Identify the line in which "MB().box(13.9, 14.1, Y0" appears, then reproduce that line and all remaining lines of the records word for word.
>> Start
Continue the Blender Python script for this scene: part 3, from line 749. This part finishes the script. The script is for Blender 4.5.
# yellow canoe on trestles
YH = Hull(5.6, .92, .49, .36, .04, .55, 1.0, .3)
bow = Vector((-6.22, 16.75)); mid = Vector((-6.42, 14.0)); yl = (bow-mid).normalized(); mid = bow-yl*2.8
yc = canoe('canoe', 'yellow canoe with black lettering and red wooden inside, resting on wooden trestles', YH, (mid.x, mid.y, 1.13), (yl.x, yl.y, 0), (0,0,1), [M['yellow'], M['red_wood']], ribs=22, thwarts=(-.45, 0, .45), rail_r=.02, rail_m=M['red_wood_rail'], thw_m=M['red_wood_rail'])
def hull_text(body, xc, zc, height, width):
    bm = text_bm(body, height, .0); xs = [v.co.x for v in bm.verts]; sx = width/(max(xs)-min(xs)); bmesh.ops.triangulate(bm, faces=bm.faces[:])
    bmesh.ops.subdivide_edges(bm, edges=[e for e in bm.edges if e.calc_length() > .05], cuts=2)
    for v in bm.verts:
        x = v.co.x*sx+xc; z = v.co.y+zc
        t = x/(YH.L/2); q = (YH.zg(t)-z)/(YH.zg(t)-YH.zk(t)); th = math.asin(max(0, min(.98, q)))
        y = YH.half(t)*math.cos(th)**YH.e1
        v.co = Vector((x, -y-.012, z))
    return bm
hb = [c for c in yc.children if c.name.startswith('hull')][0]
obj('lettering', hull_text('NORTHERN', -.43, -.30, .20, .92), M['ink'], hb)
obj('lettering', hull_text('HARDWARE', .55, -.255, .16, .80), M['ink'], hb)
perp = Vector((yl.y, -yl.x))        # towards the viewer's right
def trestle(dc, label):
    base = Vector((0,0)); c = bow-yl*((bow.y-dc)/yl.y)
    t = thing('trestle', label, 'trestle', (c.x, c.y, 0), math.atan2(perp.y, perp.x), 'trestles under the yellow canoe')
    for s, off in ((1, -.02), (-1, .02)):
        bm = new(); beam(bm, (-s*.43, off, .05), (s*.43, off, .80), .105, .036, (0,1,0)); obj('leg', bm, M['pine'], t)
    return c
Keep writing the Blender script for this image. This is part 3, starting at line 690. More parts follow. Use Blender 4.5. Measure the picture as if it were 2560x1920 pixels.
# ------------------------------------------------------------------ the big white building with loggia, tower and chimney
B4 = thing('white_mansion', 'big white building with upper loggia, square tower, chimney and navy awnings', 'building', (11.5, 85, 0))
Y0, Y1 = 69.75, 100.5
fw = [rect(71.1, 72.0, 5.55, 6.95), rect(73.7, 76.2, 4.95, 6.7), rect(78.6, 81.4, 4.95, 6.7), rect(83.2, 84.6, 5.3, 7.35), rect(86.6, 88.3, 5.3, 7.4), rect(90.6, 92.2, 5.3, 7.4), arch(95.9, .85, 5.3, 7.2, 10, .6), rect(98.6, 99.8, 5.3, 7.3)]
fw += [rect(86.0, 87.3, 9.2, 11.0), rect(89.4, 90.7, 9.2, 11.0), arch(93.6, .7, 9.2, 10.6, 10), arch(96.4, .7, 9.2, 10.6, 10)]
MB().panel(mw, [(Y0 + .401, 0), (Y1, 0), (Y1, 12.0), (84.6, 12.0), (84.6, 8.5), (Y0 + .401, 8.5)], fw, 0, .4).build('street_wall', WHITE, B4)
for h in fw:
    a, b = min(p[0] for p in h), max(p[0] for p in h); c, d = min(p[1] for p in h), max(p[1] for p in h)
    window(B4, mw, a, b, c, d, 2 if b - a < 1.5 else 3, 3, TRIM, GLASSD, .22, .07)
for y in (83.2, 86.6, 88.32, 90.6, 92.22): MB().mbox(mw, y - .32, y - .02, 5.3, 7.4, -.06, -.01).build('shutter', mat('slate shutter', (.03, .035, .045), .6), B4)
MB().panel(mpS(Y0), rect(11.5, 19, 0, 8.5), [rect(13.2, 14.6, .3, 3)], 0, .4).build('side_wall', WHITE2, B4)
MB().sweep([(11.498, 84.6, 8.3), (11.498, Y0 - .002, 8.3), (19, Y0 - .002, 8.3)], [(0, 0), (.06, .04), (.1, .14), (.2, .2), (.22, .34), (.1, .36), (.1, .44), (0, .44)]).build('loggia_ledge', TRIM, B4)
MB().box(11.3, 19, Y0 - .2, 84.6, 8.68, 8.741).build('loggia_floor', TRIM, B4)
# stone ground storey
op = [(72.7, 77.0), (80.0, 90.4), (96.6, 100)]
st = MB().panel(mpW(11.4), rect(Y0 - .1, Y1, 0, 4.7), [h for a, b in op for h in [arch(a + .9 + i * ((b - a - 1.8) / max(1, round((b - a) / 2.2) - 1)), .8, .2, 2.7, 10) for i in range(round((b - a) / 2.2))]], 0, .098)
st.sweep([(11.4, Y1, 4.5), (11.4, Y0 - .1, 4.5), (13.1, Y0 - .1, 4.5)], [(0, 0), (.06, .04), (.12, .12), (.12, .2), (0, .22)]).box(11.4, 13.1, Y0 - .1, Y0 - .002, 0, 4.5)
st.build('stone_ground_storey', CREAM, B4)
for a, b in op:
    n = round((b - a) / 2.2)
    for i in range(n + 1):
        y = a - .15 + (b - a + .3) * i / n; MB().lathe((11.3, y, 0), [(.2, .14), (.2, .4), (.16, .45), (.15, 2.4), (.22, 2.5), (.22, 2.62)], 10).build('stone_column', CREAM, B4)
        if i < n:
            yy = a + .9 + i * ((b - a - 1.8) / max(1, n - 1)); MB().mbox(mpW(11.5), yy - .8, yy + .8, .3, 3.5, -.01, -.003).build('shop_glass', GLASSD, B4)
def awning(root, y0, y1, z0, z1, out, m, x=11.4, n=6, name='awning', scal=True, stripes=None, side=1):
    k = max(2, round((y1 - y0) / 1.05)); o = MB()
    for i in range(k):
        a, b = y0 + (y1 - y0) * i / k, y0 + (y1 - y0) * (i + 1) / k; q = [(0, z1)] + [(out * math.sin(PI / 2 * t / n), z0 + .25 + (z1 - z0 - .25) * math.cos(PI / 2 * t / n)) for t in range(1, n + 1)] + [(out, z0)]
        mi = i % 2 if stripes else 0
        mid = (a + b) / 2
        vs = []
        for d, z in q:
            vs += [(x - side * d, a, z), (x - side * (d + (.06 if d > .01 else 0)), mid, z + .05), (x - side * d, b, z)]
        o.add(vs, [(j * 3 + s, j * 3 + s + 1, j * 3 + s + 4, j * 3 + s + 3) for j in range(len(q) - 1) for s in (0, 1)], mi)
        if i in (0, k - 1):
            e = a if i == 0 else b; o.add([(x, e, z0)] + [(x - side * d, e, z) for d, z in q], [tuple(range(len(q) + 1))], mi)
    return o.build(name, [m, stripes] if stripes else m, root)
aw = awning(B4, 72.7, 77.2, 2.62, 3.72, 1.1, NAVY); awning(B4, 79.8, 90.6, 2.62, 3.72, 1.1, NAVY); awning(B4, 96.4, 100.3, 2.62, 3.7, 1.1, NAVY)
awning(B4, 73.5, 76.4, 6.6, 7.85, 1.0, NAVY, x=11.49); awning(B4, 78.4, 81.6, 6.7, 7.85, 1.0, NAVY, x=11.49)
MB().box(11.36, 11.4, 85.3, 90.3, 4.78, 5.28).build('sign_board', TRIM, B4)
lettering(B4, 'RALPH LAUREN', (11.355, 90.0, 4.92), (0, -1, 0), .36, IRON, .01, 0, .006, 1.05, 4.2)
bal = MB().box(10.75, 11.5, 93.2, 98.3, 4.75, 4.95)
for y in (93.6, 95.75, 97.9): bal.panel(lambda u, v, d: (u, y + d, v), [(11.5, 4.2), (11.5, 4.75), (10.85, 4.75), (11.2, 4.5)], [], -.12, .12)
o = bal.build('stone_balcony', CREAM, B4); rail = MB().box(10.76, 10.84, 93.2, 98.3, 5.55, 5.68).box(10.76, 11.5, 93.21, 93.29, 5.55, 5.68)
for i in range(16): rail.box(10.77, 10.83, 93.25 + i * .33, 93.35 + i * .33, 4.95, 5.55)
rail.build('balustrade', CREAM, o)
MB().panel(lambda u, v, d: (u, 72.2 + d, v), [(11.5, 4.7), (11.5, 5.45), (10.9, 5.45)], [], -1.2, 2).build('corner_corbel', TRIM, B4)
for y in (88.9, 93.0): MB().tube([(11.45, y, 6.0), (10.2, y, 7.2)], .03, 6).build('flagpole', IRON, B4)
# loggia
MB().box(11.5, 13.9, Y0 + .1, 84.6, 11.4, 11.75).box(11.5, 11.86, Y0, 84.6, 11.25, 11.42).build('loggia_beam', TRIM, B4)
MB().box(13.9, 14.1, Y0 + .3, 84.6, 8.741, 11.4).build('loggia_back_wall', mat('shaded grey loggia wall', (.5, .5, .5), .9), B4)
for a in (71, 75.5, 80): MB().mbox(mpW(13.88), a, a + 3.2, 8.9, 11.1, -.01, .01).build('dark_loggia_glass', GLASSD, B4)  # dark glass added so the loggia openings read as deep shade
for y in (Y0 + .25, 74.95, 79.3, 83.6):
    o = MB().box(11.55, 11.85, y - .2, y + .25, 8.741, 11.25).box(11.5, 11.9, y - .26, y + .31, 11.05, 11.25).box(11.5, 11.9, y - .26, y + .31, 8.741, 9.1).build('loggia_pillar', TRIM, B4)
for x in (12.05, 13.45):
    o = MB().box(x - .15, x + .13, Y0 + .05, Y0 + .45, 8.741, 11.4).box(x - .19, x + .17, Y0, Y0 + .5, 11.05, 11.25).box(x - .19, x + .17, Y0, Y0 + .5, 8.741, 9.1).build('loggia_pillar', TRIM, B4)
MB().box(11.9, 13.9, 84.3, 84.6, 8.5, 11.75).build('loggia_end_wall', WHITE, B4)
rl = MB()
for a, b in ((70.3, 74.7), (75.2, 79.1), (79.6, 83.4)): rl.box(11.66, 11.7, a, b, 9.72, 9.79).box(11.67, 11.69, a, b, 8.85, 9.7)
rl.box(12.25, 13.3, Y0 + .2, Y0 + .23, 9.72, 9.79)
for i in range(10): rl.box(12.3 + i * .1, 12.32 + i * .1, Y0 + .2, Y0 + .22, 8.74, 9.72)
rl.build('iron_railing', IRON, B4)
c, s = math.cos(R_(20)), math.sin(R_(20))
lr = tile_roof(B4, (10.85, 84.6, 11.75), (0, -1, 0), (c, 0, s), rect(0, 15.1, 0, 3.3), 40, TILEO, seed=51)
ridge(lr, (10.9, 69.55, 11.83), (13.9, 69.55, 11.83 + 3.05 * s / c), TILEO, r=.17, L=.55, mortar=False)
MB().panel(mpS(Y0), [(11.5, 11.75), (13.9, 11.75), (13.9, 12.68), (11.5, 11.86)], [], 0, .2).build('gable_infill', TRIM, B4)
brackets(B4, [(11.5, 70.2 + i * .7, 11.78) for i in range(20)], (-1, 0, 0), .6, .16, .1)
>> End
• EXERCISE OUTPUT:
MB().box(13.9, 14.1, Y0 + .3, 84.6, 8.741, 11.4).build('loggia_back_wall', mat('shaded grey loggia wall', (.5, .5, .5), .9), B4)
for a in (71, 75.5, 80): MB().mbox(mpW(13.88), a, a + 3.2, 8.9, 11.1, -.01, .01).build('dark_loggia_glass', GLASSD, B4)  # dark glass added so the loggia openings read as deep shade
for y in (Y0 + .25, 74.95, 79.3, 83.6):
    o = MB().box(11.55, 11.85, y - .2, y + .25, 8.741, 11.25).box(11.5, 11.9, y - .26, y + .31, 11.05, 11.25).box(11.5, 11.9, y - .26, y + .31, 8.741, 9.1).build('loggia_pillar', TRIM, B4)
for x in (12.05, 13.45):
    o = MB().box(x - .15, x + .13, Y0 + .05, Y0 + .45, 8.741, 11.4).box(x - .19, x + .17, Y0, Y0 + .5, 11.05, 11.25).box(x - .19, x + .17, Y0, Y0 + .5, 8.741, 9.1).build('loggia_pillar', TRIM, B4)
MB().box(11.9, 13.9, 84.3, 84.6, 8.5, 11.75).build('loggia_end_wall', WHITE, B4)
rl = MB()
for a, b in ((70.3, 74.7), (75.2, 79.1), (79.6, 83.4)): rl.box(11.66, 11.7, a, b, 9.72, 9.79).box(11.67, 11.69, a, b, 8.85, 9.7)
rl.box(12.25, 13.3, Y0 + .2, Y0 + .23, 9.72, 9.79)
for i in range(10): rl.box(12.3 + i * .1, 12.32 + i * .1, Y0 + .2, Y0 + .22, 8.74, 9.72)
rl.build('iron_railing', IRON, B4)
c, s = math.cos(R_(20)), math.sin(R_(20))
lr = tile_roof(B4, (10.85, 84.6, 11.75), (0, -1, 0), (c, 0, s), rect(0, 15.1, 0, 3.3), 40, TILEO, seed=51)
ridge(lr, (10.9, 69.55, 11.83), (13.9, 69.55, 11.83 + 3.05 * s / c), TILEO, r=.17, L=.55, mortar=False)
MB().panel(mpS(Y0), [(11.5, 11.75), (13.9, 11.75), (13.9, 12.68), (11.5, 11.86)], [], 0, .2).build('gable_infill', TRIM, B4)
brackets(B4, [(11.5, 70.2 + i * .7, 11.78) for i in range(20)], (-1, 0, 0), .6, .16, .1)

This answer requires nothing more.